Une fois ma posture définie, comment intervient la coopération ?

Coopérer c'est d'abord créer un cadre de confiance pour faciliter la coopération. Une fois l'ensemble de règles et de processus accepté, on jouit d'une plus grande liberté pour coopérer et construire ensemble. C'est le principe en improvisation du « oui, et... » : c'est pour cela que lors de mes formations je me sers de la pratique du clown comme outil d'apprentissage. Le clown, on va lui imposer des contraintes telles que « Tu es dans une fête foraine et tu assistes à un feu d'artifice ». Ce sera beaucoup plus facile pour lui de trouver de la matière à exprimer que de lui dire « monte sur scène et fais ce que tu veux ». Le cadre permet aussi d'être dans l'écoute pour ne pas être contre mais prendre en compte la parole de l'autre. Je m'appuie beaucoup sur les outils de communication et d'intelligence collective que je mets en pratique au quotidien pour développer des échanges constructifs.

Est-ce que ma posture est quelque chose de figé ?

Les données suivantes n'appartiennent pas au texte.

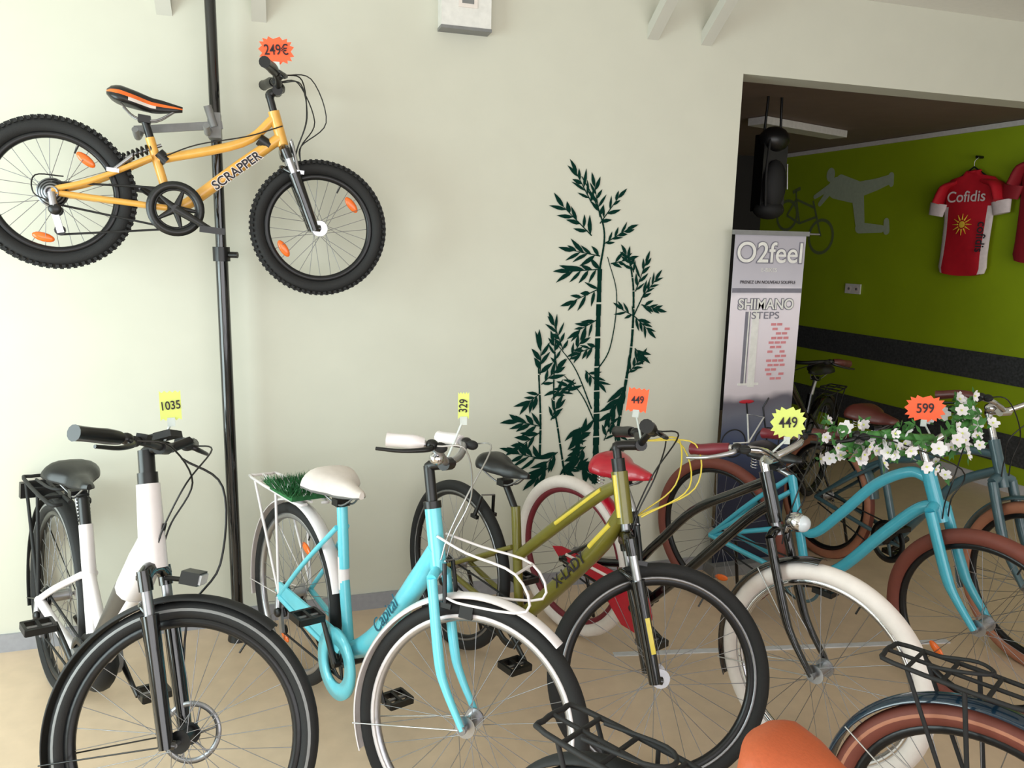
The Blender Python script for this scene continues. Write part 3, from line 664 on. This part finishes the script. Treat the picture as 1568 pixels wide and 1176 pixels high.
# ---------------------------------------------------------------- bamboo decal on the back wall
YD=YW-.003
def W(u,v): return (1.50+(u-912)/308-.00013*(740-v), .52+(740-v)/315+.00025*(912-u)-.06*max(0,(740-v)/485)**2)
mb=MB();lay=[0]
def wpoly(pts,mk='decal_green'):
    lay[0]+=1;y=YD-.000003*lay[0]
    mb.add([(x,y,z) for x,z in pts],[tuple(range(len(pts)))],mk,False)
def stalk(pts,w0,w1,seg=True):
    P=[np.array(W(*p)) for p in pts];Q=cat([(p[0],0,p[1]) for p in P],8);Q=[np.array((p[0],p[2])) for p in Q];n=len(Q)
    for i in range(n-1):
        a_,b_=Q[i],Q[i+1];d_=b_-a_;L=np.linalg.norm(d_)+1e-9;nn_=np.array((-d_[1],d_[0]))/L;w=(w0+(w1-w0)*i/n)/308/2
        g=.04 if (seg and i%3==0) else 0;a2=a_+d_*g*4
        wpoly([a2+nn_*w*1.15,b_+nn_*w*(1.15 if seg and i%3==2 else .95),b_-nn_*w*(1.15 if seg and i%3==2 else .95),a2-nn_*w*1.15])
def leaf(u,v,ang,L,w):
    x,z=W(u,v);L/=308;w/=308;d_=np.array((math.cos(ang),math.sin(ang)));n_=np.array((-d_[1],d_[0]));o=np.array((x,z));bend=random.uniform(-.08,.08)*L
    pts=[o,o+d_*L*.25+n_*(w*.45+bend*.4),o+d_*L*.5+n_*(w*.5+bend*.6),o+d_*L*.78+n_*(w*.25+bend*.4),o+d_*L,o+d_*L*.78-n_*(w*.28-bend*.4),o+d_*L*.5-n_*(w*.5-bend*.6),o+d_*L*.25-n_*(w*.42-bend*.4)]
    wpoly(pts)
def cluster(u,v,du,dv,n=6,L=30,w=7,spread=1.1):
    base=math.atan2(-dv,du);w*=.9
    stalk([(u,v),(u+du*.6,v+dv*.6),(u+du,v+dv)],1.6,.8,False)
    for i in range(n):
        t=(i+.3)/n;uu=u+du*t;vv=v+dv*t;sd=1 if i%2 else -1
        leaf(uu,vv,base+sd*spread*random.uniform(.45,.9)*(1-.45*t),L*random.uniform(.6,1.05),w*random.uniform(.7,1.1))
    leaf(u+du,v+dv,base+random.uniform(-.2,.2),L*.9,w)
stalk([(911,742),(913,640),(914,540),(918,400)],9.5,6);stalk([(918,400),(925,345),(912,300),(890,262)],3,1.2,False)
stalk([(946,662),(960,580),(970,510),(972,430),(965,380)],5,2);stalk([(972,470),(990,430),(1000,405)],2,1,False)
stalk([(822,700),(824,640),(822,560)],3.5,2);stalk([(862,730),(852,660),(845,600),(850,490)],3,1.5);stalk([(905,620),(880,560),(850,520)],2,1,False)
stalk([(913,560),(935,520),(945,440),(930,380)],2,1,False);stalk([(914,650),(890,600),(862,570)],2,1,False)
for c_ in [(905,300,-22,-40,8,26,6),(918,320,-8,-44,7,24,6),(918,330,28,-42,6,22,6),(905,350,-42,-38,8,28,7),(925,360,34,-24,7,24,6),(918,380,-40,-4,7,28,7),(920,400,-48,8,8,30,7),(918,430,-40,22,6,26,7),
 (935,390,26,-8,5,22,6),(972,400,-12,-26,6,20,5.5),(975,430,16,-46,7,22,5.5),(985,440,22,-30,7,22,5.5),(985,450,24,4,6,22,6),(975,470,-22,-10,5,20,5),(975,470,20,18,6,24,6),(975,520,10,10,5,24,6),
 (912,480,-28,18,6,24,6),(912,520,-26,12,6,24,6),(860,530,-14,-40,8,22,6),(850,560,-4,-40,6,22,6),(870,545,18,-30,5,20,6),
 (824,570,2,-40,6,32,8),(826,585,22,-22,5,28,7),(822,600,-14,12,5,28,7),(845,600,24,-10,5,24,6),(880,580,-30,14,6,24,6),(895,560,20,18,6,24,6),
 (965,560,18,-22,7,24,6),(960,580,-14,30,6,30,8),(950,600,-14,28,5,28,8),(940,640,8,20,4,24,7),
 (824,650,-34,-6,7,32,8),(822,660,-30,22,5,30,8),(840,640,8,-20,5,26,7),(850,690,-20,20,6,32,9),(870,680,22,-22,6,30,8),(885,650,-6,30,6,30,8),(895,680,-22,24,6,32,9),(822,700,-34,-6,7,34,8),(835,715,-18,16,6,32,9),(860,720,24,-8,6,30,8),(888,700,10,22,5,28,8),(930,700,14,-12,5,26,7),(925,670,12,-30,5,24,6)]:
    cluster(*c_)
mb.build('wall_decal_bamboo',fix=False)
# ---------------------------------------------------------------- roll-up banner
bx0,bx1=2.15,2.555;by=3.29
root=empty('rollup_banner',Matrix.Translation((2.352,by,0)))
mb=MB();mb.box((0,0,.90),(bx1-bx0,.003,1.70),'banner');mb.build('print',root)
mb=MB();mb.box((0,0,1.755),(.43,.02,.022),'grey_plastic');mb.box((0,.0,.03),(.44,.11,.06),'grey_plastic');mb.tube([(0,.015,.05),(0,.015,1.75)],.008,'steel');mb.tube([(.2,.0,1.755),(.28,.0,1.755)],.005,'steel')
mb.box((-.10,-.0025,1.19),(.03,.002,.36),'banner_grey');mb.box((-.094,-.0028,1.19),(.007,.002,.36),'plastic_white');mb.box((-.07,-.0025,1.005),(.12,.002,.012),'plastic_white');mb.box((-.055,-.0022,1.19),(.04,.002,.40),'plastic_white')
for r_ in range(13):
    for c_ in range(3):
        if (r_*7+c_*3)%5==0: continue
        mb.box((.035+c_*.036+(r_%2)*.012+r_*.0015,-.0026,1.03+r_*.023),(.029,.002,.012),'pale_red_brick')
mb.box((0,-.0025,1.475),(.40,.002,.022),'banner_grey')
for x,z in((-.13,.70),(.07,.70)):
    mb.lathe((x,-.003,z),[(.075,-.001),(.075,.001),(.069,.001),(.069,-.001)],'black',32)
mb.tube([(-.13,-.003,.7),(-.04,-.003,.7),(.04,-.003,.83),(-.06,-.003,.85),(-.04,-.003,.7)],.005,'plastic_white',n=5);mb.tube([(-.06,-.003,.85),(-.07,-.003,.91)],.004,'black',n=5);mb.ell((-.07,-.003,.915),(.045,.002,.010),'red');mb.tube([(.07,-.003,.7),(.03,-.003,.88),(.06,-.003,.93)],.004,'black',n=5)
mb.build('artwork',root)
RX=Matrix.Rotation(pi/2,4,'X')
text('O2feel',.14,'banner_grey',root,Matrix.Translation((0,-.003,1.655))@RX,bold=.006);text('O2feel',.14,'plastic_white',root,Matrix.Translation((0,-.005,1.655))@RX,bold=.001)
text('E-BIKES',.028,'plastic_white',root,Matrix.Translation((0,-.004,1.575))@RX);text('PRENEZ UN NOUVEAU SOUFFLE',.022,'ink',root,Matrix.Translation((0,-.0045,1.515))@RX)
text('SHIMANO',.072,'banner_grey',root,Matrix.Translation((0,-.003,1.405))@RX,bold=.005);text('SHIMANO',.072,'plastic_white',root,Matrix.Translation((0,-.005,1.405))@RX,bold=.001);text('STEPS',.05,'banner_grey',root,Matrix.Translation((0,-.004,1.35))@RX,sx=1.3)
# ---------------------------------------------------------------- hanging bag in the annex
bx,byy,bz=2.98,4.24,2.14
mb=MB();mb.box((bx,byy,bz),(.17,.10,.46),'black');mb.ell((bx,byy-.02,bz+.20),(.10,.08,.08),'black');mb.ell((bx,byy-.06,bz-.07),(.08,.05,.15),'matte_black');mb.ell((bx,byy-.02,bz-.22),(.10,.08,.06),'matte_black')
for x in(-.06,.06): mb.tube([(bx+x,byy,bz+.2),(bx+x*.8,byy,2.595)],.008,'black')
mb.tube([(bx-.06,byy-.07,bz+.2),(bx-.085,byy-.09,bz),(bx-.06,byy-.07,bz-.2)],.008,'matte_black',curve=4);mb.tube([(bx+.05,byy-.105,bz+.05),(bx+.055,byy-.115,bz-.1)],.005,'silver');mb.build('hanging_backpack')
# ---------------------------------------------------------------- artificial grass planter
rk=CC.mx;o=rk@Vector((-.0,0,CC.R+.390));root=empty('artificial_grass_planter',Matrix.Translation(o)@rk.to_3x3().to_4x4())
mb=MB();mb.box((0,0,.015),(.19,.15,.025),'grass')
for i in range(2200):
    x=random.uniform(-.105,.105);y=random.uniform(-.09,.09);hh=random.uniform(.008,.034);an=random.uniform(0,2*pi);dx,dy=math.cos(an)*.0025,math.sin(an)*.0025;lx,ly=random.uniform(-.02,.02)+x*.15,random.uniform(-.02,.02)+y*.15
    mb.add([(x-dx,y-dy,.022),(x+dx,y+dy,.022),(x+lx,y+ly,.027+hh)],[(0,1,2)],'petal' if i%23==0 else 'grass',False)
mb.build('grass',root,fix=False)
# ---------------------------------------------------------------- flower garland
c0=np.array(GG.ax(.63,.04))
mb=MB()
for sd in(-1,1):
    P=cat([c0+np.array((a_,b_*sd,d_)) for a_,b_,d_ in GH],8);mb.tube([GG.world_front(p+np.array((0,0,.0))) for p in P[6:]],.014,'leaf',n=6)
    for i in range(60):
        bias=30 if i%2 else (24 if sd<0 else 12)
        p=P[min(len(P)-1,int(random.triangular(5,len(P)-1,bias)))]+np.array([random.gauss(.01,.028),random.gauss(0,.03),random.gauss(-.01 if i%3 else -.06,.035)])
        w_=GG.world_front(p)
        nrm=Vector((random.gauss(0,.6),-1+random.gauss(0,.4),random.gauss(.2,.5))).normalized();t1=nrm.orthogonal().normalized();t2=nrm.cross(t1)
        if i%3!=2:
            r=random.uniform(.018,.028);ph=random.random()*6
            for q_ in range(5):
                an=ph+2*pi*q_/5;d1=t1*math.cos(an)+t2*math.sin(an);d2=nrm.cross(d1)
                mb.add([w_,w_+d1*r*.55+d2*r*.44+nrm*.004,w_+d1*r+d2*r*.26+nrm*.008,w_+d1*r*1.02-d2*r*.26+nrm*.008,w_+d1*r*.55-d2*r*.44+nrm*.004],[(0,1,2,3,4)],'petal',True)
            mb.ell(w_+nrm*.004,(.004,.004,.004),'neon_yellow',n=6,m=4)
        for q_ in range(4):
            an=random.uniform(0,6.28);d1=(t1*math.cos(an)+t2*math.sin(an)-nrm*.3).normalized();d2=nrm.cross(d1);r=random.uniform(.028,.048)
            mb.add([w_,w_+d1*r*.5+d2*r*.24,w_+d1*r,w_+d1*r*.5-d2*r*.24],[(0,1,2,3)],'leaf',True)
mb.build('flower_garland',fix=False)
# ---------------------------------------------------------------- price tags
def tag(base,off,w,hh,mk,txt,star,tilt=0,vert=False,ts=.05):
    base=Vector(base);pos=base+Vector(off)
    face=Vector((-pos.x*.6,-pos.y,0)).normalized();rt=Vector((0,0,1)).cross(face)
    mx=Matrix(((rt.x,0,face.x,pos.x),(rt.y,0,face.y,pos.y),(0,1,0,pos.z),(0,0,0,1)))@Matrix.Rotation(tilt,4,'Z')
    root=empty('price_tag',mx);mb=MB();N=15;pts=[]
    if star:
        for i in range(2*N):
            t=pi*i/N;k_=1.0 if i%2 else .80;pts.append((w/2*k_*abs(math.cos(t))**.7*(1 if math.cos(t)>0 else -1),hh/2*k_*abs(math.sin(t))**.7*(1 if math.sin(t)>0 else -1)))
    else:
        for i in range(9): pts.append((-w/2+w*i/8,hh/2-(.006 if i%2 else 0)))
        for i in range(9): pts.append((w/2-w*i/8,-hh/2+(.006 if i%2 else 0)))
    n=len(pts);vs=[(x,y,0) for x,y in pts]+[(x,y,-.0015) for x,y in pts]
    mb.add(vs,[tuple(range(n)),tuple(range(n,2*n))[::-1]]+[(i,(i+1)%n,n+(i+1)%n,n+i) for i in range(n)],mk,False)
    bl=mx.inverted()@base
    mb.box((0,-hh/2-.004,.001),(.02,.025,.004),'clear');mb.tube([(0,-hh/2,-.001),(bl.x*.5,(bl.y-hh/2)*.5,bl.z*.5),tuple(bl)],.0035,'clear',n=6,curve=4)
    mb.build('card',root)
    text(txt,ts,'ink',root,Matrix.Translation((0,0,.0025))@(Matrix.Rotation(pi/2*.97,4,'Z') if vert else Matrix.Rotation(.08,4,'Z')),bold=.0004,sx=.8)
def bc(b,dx=0,dz=0,dy=0): return b.world_front(b.barc+Vector((dx,dy,dz)))
tag(bc(AA,-.0,.01),(.0,0,.13),.125,.095,'neon_orange','249€',True,ts=.05)
tag(bc(BB_,0,.02),(.02,0,.10),.055,.085,'neon_yellow','1035',False,ts=.034)
tag(bc(CC,0,.02),(.045,0,.15),.032,.08,'neon_yellow','329',False,vert=True,ts=.034)
tag(bc(DD,0,.02),(-.02,0,.13),.065,.08,'neon_orange','449',False,ts=.034,tilt=-.1)
tag(bc(FF,0,.02),(.05,0,.095),.115,.11,'neon_yellow','449',True,ts=.05)
tag(bc(GG,0,.02),(-.045,0,.11),.14,.10,'neon_orange','599',True,ts=.05)
# ---------------------------------------------------------------- lights
def area(name,loc,rot,sx,sy,e,col=(1,1,1)):
    l=bpy.data.lights.new(name,'AREA');l.shape='RECTANGLE';l.size=sx;l.size_y=sy;l.energy=e;l.color=col
    o=bpy.data.objects.new(name,l);o.location=loc;o.rotation_euler=rot;COL.objects.link(o);return o
area('window_light_left',(-2.56,1.55,1.3),(0,-pi/2,0),2.0,2.6,120,(.84,1,.99))
area('window_light_front',(0.6,-2.5,1.45),(pi/2,0,0),6.5,2.2,126,(1,.965,.965))
w=bpy.data.worlds.new('World');bpy.context.scene.world=w;w.use_nodes=True;bg=w.node_tree.nodes['Background'];bg.inputs[0].default_value=(.85,.93,1,1);bg.inputs[1].default_value=1.0
# ---------------------------------------------------------------- camera
phi,p,r=map(math.radians,(17.466,10.287,1.240));H=1.673
F=Vector((math.sin(phi)*math.cos(p),math.cos(phi)*math.cos(p),-math.sin(p)));R0=Vector((math.cos(phi),-math.sin(phi),0));U0=R0.cross(F)
Rv=math.cos(r)*R0+math.sin(r)*U0;Uv=-math.sin(r)*R0+math.cos(r)*U0
cam=bpy.data.cameras.new('camera');co=bpy.data.objects.new('camera',cam);COL.objects.link(co)
co.matrix_world=Matrix(((Rv.x,Uv.x,-F.x,0),(Rv.y,Uv.y,-F.y,0),(Rv.z,Uv.z,-F.z,H),(0,0,0,1)))
cam.lens=36*1177/1568;cam.sensor_width=36;cam.clip_start=.05
bpy.context.scene.camera=co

Clairement non. La dynamique collective impose aussi de faire des aller-retours entre différentes postures. Quand est-ce que je dois lâcher et quand est-ce que je dois tenir ? Il faut savoir passer du leader au souteneur et vice versa. Sans impulsion le groupe peut ne pas avancer, mais si tout le monde veut décider sur tout, cela peut être un vrai frein à la mise en œuvre… Comment je contribue, je me positionne ou j’accepte ? Quelle est ma légitimité ? Est-ce une préférence ou est-ce vraiment important que mon point-de-vue soit entendu car je vois un risque ? Coopérer prend donc des formes différentes en fonction de ce que le collectif doit faire : décider, créer, chercher des solutions, construire une vision commune.. À chacun de l’inventer.

 

* Formation à la Posture de Coopération par Coline Caspar et Anna Cruaud les 2,3,4 mars 2019.